A full 50 years ago later, the descendants of the Malaysianised indentured Indian immigrants sprang into action under the banner of the now banned Hindu Rights Action Front (Hindraf) with a massive protest in Kuala Lumpur in November 2007 and suit in an English Court alleging marginalisation, injustice and the whole works.

On Dec. 8, according to Malaysiakini news portal reported that their “representatives” led by a Malaysian Chinese woman identified as Tricia Yeoh, the director of the Centre for Public Policy Studies at the Asian Strategy and Leadership Institute (Asli) appeared before the House of Lords in London to brief Sandip Verma, the Conservative party’s Shadow Minister of Education.

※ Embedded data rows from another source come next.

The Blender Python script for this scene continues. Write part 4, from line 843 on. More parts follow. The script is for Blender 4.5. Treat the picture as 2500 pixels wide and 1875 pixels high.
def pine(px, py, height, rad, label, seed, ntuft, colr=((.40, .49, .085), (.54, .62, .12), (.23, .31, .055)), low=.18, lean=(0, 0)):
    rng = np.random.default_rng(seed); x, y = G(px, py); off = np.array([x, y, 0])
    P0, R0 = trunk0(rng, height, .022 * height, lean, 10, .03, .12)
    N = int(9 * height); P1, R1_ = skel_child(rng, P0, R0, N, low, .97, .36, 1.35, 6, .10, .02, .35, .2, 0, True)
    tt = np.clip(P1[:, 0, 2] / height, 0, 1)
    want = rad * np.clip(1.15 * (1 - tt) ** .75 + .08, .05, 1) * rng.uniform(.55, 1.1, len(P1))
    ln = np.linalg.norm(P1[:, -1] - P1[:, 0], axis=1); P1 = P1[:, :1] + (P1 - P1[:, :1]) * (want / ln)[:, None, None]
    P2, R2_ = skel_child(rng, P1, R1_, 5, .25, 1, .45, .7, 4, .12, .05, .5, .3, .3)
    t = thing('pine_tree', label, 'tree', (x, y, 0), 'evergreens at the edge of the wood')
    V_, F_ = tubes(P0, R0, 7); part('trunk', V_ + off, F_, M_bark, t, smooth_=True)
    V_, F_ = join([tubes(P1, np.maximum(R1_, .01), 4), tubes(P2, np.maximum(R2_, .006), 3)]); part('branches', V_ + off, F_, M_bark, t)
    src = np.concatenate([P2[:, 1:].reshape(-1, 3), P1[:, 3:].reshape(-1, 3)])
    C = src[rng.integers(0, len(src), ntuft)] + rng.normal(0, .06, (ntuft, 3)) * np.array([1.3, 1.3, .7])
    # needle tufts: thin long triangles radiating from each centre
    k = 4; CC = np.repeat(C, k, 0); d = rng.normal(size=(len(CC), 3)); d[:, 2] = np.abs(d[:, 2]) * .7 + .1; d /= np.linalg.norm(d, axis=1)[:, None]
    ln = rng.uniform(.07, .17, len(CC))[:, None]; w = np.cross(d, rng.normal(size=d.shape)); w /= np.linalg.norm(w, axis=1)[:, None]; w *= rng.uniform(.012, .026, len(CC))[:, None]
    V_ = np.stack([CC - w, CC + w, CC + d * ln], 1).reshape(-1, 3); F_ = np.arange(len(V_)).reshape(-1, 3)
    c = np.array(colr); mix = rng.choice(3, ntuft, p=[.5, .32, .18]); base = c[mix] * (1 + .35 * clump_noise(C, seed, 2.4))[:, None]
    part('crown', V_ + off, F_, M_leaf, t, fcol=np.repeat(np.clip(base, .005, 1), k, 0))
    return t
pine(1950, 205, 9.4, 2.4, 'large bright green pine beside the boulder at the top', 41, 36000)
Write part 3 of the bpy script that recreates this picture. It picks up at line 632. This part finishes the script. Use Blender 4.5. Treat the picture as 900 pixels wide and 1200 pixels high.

They Malaysiakini quoted Yeoh as saying that “a full revamp of economic policy is urgently required to address the problems of the marginalised Indian community in Malaysia.”

So, thanks to the outlawed Hindraf and its supporters, we, the Malaysians --- the Melayu, Iban, Kadazan, Cina, India and a host of other ethnic peoples --- will have to endure the scrutiny and examination by the likes of Baroness Sandip Verma, who, according to Wikipedia, was born in Punjab in 1959 and moved to England when she was a year old.

She is a businesswoman and member of the House of Lords and the Opposition Whip and Spokesperson for Education and Skills and Health.

I do not know what the Malaysian Chinese are having in mind. I can’t imagine them making a beeline to London or complaining to the Chinese government.

But according to Press reports, the Jiao Zong (United Chinese School Teachers’ Association) had threatened “mammoth demo” should the government decide to continue the policy of teaching of mathematics and science in English.

The association, according to its president Ong Chiaw Chuan, sees the policy as “the greatest threat to Chinese education.”

So, here we are, another day in multi-racial Malaysia. But a piece of chapati and a cup of teh si kosong keep me happy.